[start of Data provided]
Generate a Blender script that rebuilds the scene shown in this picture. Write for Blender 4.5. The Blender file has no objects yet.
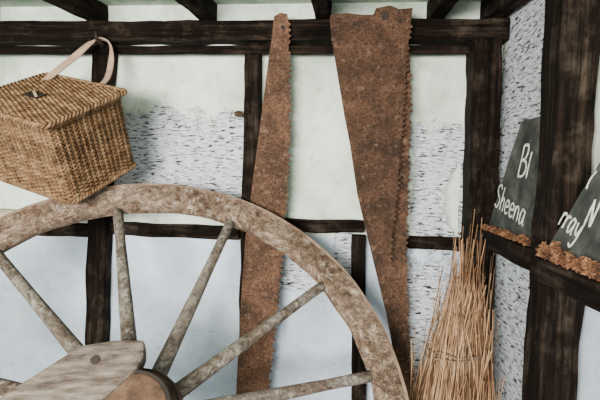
import bpy, math, random
import numpy as np
from mathutils import Vector, Matrix, Euler, noise
random.seed(7)
sc=bpy.context.scene
FLOOR=-0.09
# ---------------------------------------------------------------- helpers
def link(o,parent=None):
    sc.collection.objects.link(o)
    if parent is not None: o.parent=parent
    return o
class MB:
    def __init__(s): s.v=[];s.f=[]
    def tube(s,pts,rad,sides=6,ref=(0,0,1),closed=False,flat=1.0):
        P=[Vector(p) for p in pts];n=len(P);base=len(s.v);ref=Vector(ref)
        for i in range(n):
            if closed: t=P[(i+1)%n]-P[i-1]
            else: t=P[min(i+1,n-1)]-P[max(i-1,0)]
            if t.length<1e-9: t=Vector((1,0,0))
            t.normalize();a=t.cross(ref)
            if a.length<1e-3: a=t.cross(Vector((1,.3,0)))
            a.normalize();b=a.cross(t).normalized()
            rr=rad[i] if hasattr(rad,'__len__') else rad
            for k in range(sides):
                th=2*math.pi*k/sides
                s.v.append(P[i]+a*(rr*math.cos(th))+b*(rr*flat*math.sin(th)))
        m=n if closed else n-1
        for i in range(m):
            j=(i+1)%n
            for k in range(sides):
                l=(k+1)%sides
                s.f.append((base+i*sides+k,base+i*sides+l,base+j*sides+l,base+j*sides+k))
        if not closed:
            s.f.append(tuple(base+k for k in reversed(range(sides))))
            s.f.append(tuple(base+(n-1)*sides+k for k in range(sides)))
    def box(s,lo,hi):
        b=len(s.v)
        for z in (lo[2],hi[2]):
            for x,y in ((lo[0],lo[1]),(hi[0],lo[1]),(hi[0],hi[1]),(lo[0],hi[1])): s.v.append(Vector((x,y,z)))
        for f in ((3,2,1,0),(4,5,6,7),(0,1,5,4),(1,2,6,5),(2,3,7,6),(3,0,4,7)): s.f.append(tuple(b+i for i in f))
    def prism(s,poly,z0,z1,fn=lambda x,y,z:Vector((x,y,z))):
        b=len(s.v);n=len(poly)
        for z in (z0,z1):
            for x,y in poly: s.v.append(fn(x,y,z))
        s.f.append(tuple(b+i for i in reversed(range(n))));s.f.append(tuple(b+n+i for i in range(n)))
        for i in range(n):
            j=(i+1)%n;s.f.append((b+i,b+j,b+n+j,b+n+i))
    def obj(s,name,mat,parent=None,smooth=False,bevel=0,mtx=None):
        me=bpy.data.meshes.new(name);me.from_pydata([tuple(v) for v in s.v],[],s.f);me.update()
        import bmesh
        bm=bmesh.new();bm.from_mesh(me);bmesh.ops.recalc_face_normals(bm,faces=bm.faces);bm.to_mesh(me);bm.free()
        me.materials.append(mat)
        if smooth:
            for p in me.polygons: p.use_smooth=True
        o=bpy.data.objects.new(name,me);link(o,parent)
        if mtx is not None: o.matrix_local=mtx
        if bevel:
            m=o.modifiers.new('bevel','BEVEL');m.width=bevel;m.segments=2;m.limit_method='ANGLE'
        return o
def empty(name,mtx=None):
    e=bpy.data.objects.new(name,None);e.empty_display_size=.1;link(e)
    if mtx is not None:e.matrix_world=mtx
    return e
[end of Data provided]
## What needs to be done
Go through the data above and transcribe it in full, omitting any image.

## Answer in full
Generate a Blender script that rebuilds the scene shown in this picture. Write for Blender 4.5. The Blender file has no objects yet.
import bpy, math, random
import numpy as np
from mathutils import Vector, Matrix, Euler, noise
random.seed(7)
sc=bpy.context.scene
FLOOR=-0.09
# ---------------------------------------------------------------- helpers
def link(o,parent=None):
    sc.collection.objects.link(o)
    if parent is not None: o.parent=parent
    return o
class MB:
    def __init__(s): s.v=[];s.f=[]
    def tube(s,pts,rad,sides=6,ref=(0,0,1),closed=False,flat=1.0):
        P=[Vector(p) for p in pts];n=len(P);base=len(s.v);ref=Vector(ref)
        for i in range(n):
            if closed: t=P[(i+1)%n]-P[i-1]
            else: t=P[min(i+1,n-1)]-P[max(i-1,0)]
            if t.length<1e-9: t=Vector((1,0,0))
            t.normalize();a=t.cross(ref)
            if a.length<1e-3: a=t.cross(Vector((1,.3,0)))
            a.normalize();b=a.cross(t).normalized()
            rr=rad[i] if hasattr(rad,'__len__') else rad
            for k in range(sides):
                th=2*math.pi*k/sides
                s.v.append(P[i]+a*(rr*math.cos(th))+b*(rr*flat*math.sin(th)))
        m=n if closed else n-1
        for i in range(m):
            j=(i+1)%n
            for k in range(sides):
                l=(k+1)%sides
                s.f.append((base+i*sides+k,base+i*sides+l,base+j*sides+l,base+j*sides+k))
        if not closed:
            s.f.append(tuple(base+k for k in reversed(range(sides))))
            s.f.append(tuple(base+(n-1)*sides+k for k in range(sides)))
    def box(s,lo,hi):
        b=len(s.v)
        for z in (lo[2],hi[2]):
            for x,y in ((lo[0],lo[1]),(hi[0],lo[1]),(hi[0],hi[1]),(lo[0],hi[1])): s.v.append(Vector((x,y,z)))
        for f in ((3,2,1,0),(4,5,6,7),(0,1,5,4),(1,2,6,5),(2,3,7,6),(3,0,4,7)): s.f.append(tuple(b+i for i in f))
    def prism(s,poly,z0,z1,fn=lambda x,y,z:Vector((x,y,z))):
        b=len(s.v);n=len(poly)
        for z in (z0,z1):
            for x,y in poly: s.v.append(fn(x,y,z))
        s.f.append(tuple(b+i for i in reversed(range(n))));s.f.append(tuple(b+n+i for i in range(n)))
        for i in range(n):
            j=(i+1)%n;s.f.append((b+i,b+j,b+n+j,b+n+i))
    def obj(s,name,mat,parent=None,smooth=False,bevel=0,mtx=None):
        me=bpy.data.meshes.new(name);me.from_pydata([tuple(v) for v in s.v],[],s.f);me.update()
        import bmesh
        bm=bmesh.new();bm.from_mesh(me);bmesh.ops.recalc_face_normals(bm,faces=bm.faces);bm.to_mesh(me);bm.free()
        me.materials.append(mat)
        if smooth:
            for p in me.polygons: p.use_smooth=True
        o=bpy.data.objects.new(name,me);link(o,parent)
        if mtx is not None: o.matrix_local=mtx
        if bevel:
            m=o.modifiers.new('bevel','BEVEL');m.width=bevel;m.segments=2;m.limit_method='ANGLE'
        return o
def empty(name,mtx=None):
    e=bpy.data.objects.new(name,None);e.empty_display_size=.1;link(e)
    if mtx is not None:e.matrix_world=mtx
    return e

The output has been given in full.